#### Input for this task

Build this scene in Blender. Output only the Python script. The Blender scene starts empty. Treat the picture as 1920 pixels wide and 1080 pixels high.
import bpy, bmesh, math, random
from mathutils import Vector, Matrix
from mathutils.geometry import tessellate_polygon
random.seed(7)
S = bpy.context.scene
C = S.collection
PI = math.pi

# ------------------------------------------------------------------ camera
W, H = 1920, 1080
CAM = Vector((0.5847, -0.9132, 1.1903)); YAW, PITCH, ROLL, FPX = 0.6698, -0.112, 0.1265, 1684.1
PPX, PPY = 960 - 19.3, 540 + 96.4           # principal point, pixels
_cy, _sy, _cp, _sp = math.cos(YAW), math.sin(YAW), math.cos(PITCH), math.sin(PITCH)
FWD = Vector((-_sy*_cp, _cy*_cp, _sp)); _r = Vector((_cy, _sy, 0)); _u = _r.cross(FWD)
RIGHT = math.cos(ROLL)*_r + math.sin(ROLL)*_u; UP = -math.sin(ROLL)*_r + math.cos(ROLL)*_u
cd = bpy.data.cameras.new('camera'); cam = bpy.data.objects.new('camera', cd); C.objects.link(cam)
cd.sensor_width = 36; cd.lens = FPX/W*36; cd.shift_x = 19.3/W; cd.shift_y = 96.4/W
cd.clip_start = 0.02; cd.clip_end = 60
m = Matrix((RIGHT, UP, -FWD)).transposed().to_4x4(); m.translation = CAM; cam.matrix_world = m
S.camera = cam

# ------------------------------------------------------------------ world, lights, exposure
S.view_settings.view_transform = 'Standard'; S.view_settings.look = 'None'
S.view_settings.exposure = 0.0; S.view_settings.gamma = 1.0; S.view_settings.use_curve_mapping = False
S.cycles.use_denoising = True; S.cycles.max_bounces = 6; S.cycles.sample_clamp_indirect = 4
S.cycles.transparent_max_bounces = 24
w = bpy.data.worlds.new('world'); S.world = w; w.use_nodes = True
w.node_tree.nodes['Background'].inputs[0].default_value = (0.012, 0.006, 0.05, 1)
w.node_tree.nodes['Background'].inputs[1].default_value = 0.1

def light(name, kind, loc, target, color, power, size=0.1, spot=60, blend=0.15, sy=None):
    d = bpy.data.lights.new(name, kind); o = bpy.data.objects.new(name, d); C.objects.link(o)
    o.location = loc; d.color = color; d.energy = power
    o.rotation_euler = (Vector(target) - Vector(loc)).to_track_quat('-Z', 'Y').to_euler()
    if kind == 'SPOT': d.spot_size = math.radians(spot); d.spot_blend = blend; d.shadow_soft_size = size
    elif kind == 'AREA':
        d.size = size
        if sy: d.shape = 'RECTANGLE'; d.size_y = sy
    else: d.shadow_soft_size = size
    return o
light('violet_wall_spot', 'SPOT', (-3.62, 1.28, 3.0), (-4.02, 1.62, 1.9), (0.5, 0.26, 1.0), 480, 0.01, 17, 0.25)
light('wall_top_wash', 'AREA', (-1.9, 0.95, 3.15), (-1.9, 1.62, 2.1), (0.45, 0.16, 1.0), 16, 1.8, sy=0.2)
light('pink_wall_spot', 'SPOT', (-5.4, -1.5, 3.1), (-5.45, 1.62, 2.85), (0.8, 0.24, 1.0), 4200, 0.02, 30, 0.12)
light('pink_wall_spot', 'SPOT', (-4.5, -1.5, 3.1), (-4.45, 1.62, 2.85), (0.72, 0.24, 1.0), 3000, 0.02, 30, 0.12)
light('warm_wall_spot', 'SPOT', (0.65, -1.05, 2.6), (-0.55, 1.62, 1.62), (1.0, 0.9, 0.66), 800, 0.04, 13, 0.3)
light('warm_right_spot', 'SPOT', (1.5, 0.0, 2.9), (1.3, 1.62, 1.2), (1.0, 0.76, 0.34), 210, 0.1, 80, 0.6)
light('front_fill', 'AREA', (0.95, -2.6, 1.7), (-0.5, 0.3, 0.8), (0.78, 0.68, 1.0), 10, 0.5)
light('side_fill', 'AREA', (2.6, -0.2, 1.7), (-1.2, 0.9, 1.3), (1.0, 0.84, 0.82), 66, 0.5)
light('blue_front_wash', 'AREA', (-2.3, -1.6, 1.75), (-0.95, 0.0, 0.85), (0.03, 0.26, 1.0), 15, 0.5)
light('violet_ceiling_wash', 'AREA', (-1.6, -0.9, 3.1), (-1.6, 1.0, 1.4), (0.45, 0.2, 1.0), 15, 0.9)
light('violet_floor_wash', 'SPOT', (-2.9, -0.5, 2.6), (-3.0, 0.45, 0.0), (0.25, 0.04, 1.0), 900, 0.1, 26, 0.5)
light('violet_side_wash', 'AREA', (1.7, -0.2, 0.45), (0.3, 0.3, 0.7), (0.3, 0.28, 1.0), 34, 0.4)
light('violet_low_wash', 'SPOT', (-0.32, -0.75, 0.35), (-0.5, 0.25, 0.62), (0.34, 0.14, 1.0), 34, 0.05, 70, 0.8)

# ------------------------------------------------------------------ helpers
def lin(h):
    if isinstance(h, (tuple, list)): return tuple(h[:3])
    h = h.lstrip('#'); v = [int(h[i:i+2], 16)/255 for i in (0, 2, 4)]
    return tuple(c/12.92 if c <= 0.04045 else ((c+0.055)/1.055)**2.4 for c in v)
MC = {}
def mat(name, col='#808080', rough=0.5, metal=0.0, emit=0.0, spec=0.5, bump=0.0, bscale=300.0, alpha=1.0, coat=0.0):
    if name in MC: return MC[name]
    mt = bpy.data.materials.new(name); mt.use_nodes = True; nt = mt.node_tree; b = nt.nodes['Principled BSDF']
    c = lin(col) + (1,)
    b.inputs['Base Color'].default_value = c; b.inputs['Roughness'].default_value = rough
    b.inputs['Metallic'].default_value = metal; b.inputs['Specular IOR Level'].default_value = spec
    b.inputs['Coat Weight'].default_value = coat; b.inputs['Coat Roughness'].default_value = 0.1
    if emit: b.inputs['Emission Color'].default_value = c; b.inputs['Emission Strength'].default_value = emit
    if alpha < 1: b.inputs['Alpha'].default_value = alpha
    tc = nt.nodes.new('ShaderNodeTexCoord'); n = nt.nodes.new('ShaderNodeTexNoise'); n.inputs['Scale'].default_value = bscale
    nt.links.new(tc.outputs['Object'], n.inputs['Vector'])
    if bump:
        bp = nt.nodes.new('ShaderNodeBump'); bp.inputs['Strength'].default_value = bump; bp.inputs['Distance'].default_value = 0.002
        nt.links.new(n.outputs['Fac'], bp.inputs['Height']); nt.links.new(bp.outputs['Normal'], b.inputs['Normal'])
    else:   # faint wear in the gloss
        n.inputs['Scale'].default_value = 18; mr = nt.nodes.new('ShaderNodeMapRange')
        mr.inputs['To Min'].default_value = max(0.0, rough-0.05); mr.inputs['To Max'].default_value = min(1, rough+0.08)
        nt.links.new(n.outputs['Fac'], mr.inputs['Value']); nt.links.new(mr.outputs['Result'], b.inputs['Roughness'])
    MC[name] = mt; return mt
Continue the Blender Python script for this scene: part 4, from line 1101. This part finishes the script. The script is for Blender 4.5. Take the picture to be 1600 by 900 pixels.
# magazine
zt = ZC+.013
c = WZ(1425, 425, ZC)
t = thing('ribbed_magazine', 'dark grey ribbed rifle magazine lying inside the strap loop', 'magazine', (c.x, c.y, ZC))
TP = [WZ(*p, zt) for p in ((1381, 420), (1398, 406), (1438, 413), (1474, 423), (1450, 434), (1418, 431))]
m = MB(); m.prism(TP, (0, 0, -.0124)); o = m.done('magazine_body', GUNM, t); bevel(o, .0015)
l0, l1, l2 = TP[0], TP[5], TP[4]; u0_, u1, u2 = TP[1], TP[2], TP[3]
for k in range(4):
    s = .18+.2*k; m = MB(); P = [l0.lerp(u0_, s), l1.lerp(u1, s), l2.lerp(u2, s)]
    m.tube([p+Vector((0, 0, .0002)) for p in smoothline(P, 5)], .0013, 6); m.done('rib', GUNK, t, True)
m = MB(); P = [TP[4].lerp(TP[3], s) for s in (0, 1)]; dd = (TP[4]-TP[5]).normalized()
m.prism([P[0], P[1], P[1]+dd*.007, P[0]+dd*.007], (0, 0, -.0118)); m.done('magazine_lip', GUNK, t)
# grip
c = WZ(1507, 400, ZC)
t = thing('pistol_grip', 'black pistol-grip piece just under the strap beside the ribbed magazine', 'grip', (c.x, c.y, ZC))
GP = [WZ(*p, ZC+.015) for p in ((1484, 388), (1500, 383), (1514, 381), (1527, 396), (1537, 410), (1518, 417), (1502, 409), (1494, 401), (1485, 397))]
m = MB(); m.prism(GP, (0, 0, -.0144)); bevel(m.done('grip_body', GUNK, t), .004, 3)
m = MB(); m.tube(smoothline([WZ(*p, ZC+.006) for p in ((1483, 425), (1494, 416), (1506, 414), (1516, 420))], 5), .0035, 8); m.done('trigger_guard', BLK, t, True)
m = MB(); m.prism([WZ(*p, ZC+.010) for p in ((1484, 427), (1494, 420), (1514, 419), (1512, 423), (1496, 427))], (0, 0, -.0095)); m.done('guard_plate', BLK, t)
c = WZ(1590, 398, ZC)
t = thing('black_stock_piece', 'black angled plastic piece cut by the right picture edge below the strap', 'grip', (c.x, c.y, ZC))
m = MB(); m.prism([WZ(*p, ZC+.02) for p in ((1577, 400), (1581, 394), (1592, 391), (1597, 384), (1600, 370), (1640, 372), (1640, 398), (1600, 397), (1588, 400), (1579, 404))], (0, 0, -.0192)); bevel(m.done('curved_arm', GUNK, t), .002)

########

Please write out exactly the lines from the start of the data through the line that contains "w.node_tree.nodes['Background'].inputs[1].default_value = 0.1", both ends included, and nothing else.

● **Written solution**:
Build this scene in Blender. Output only the Python script. The Blender scene starts empty. Treat the picture as 1920 pixels wide and 1080 pixels high.
import bpy, bmesh, math, random
from mathutils import Vector, Matrix
from mathutils.geometry import tessellate_polygon
random.seed(7)
S = bpy.context.scene
C = S.collection
PI = math.pi

# ------------------------------------------------------------------ camera
W, H = 1920, 1080
CAM = Vector((0.5847, -0.9132, 1.1903)); YAW, PITCH, ROLL, FPX = 0.6698, -0.112, 0.1265, 1684.1
PPX, PPY = 960 - 19.3, 540 + 96.4           # principal point, pixels
_cy, _sy, _cp, _sp = math.cos(YAW), math.sin(YAW), math.cos(PITCH), math.sin(PITCH)
FWD = Vector((-_sy*_cp, _cy*_cp, _sp)); _r = Vector((_cy, _sy, 0)); _u = _r.cross(FWD)
RIGHT = math.cos(ROLL)*_r + math.sin(ROLL)*_u; UP = -math.sin(ROLL)*_r + math.cos(ROLL)*_u
cd = bpy.data.cameras.new('camera'); cam = bpy.data.objects.new('camera', cd); C.objects.link(cam)
cd.sensor_width = 36; cd.lens = FPX/W*36; cd.shift_x = 19.3/W; cd.shift_y = 96.4/W
cd.clip_start = 0.02; cd.clip_end = 60
m = Matrix((RIGHT, UP, -FWD)).transposed().to_4x4(); m.translation = CAM; cam.matrix_world = m
S.camera = cam

# ------------------------------------------------------------------ world, lights, exposure
S.view_settings.view_transform = 'Standard'; S.view_settings.look = 'None'
S.view_settings.exposure = 0.0; S.view_settings.gamma = 1.0; S.view_settings.use_curve_mapping = False
S.cycles.use_denoising = True; S.cycles.max_bounces = 6; S.cycles.sample_clamp_indirect = 4
S.cycles.transparent_max_bounces = 24
w = bpy.data.worlds.new('world'); S.world = w; w.use_nodes = True
w.node_tree.nodes['Background'].inputs[0].default_value = (0.012, 0.006, 0.05, 1)
w.node_tree.nodes['Background'].inputs[1].default_value = 0.1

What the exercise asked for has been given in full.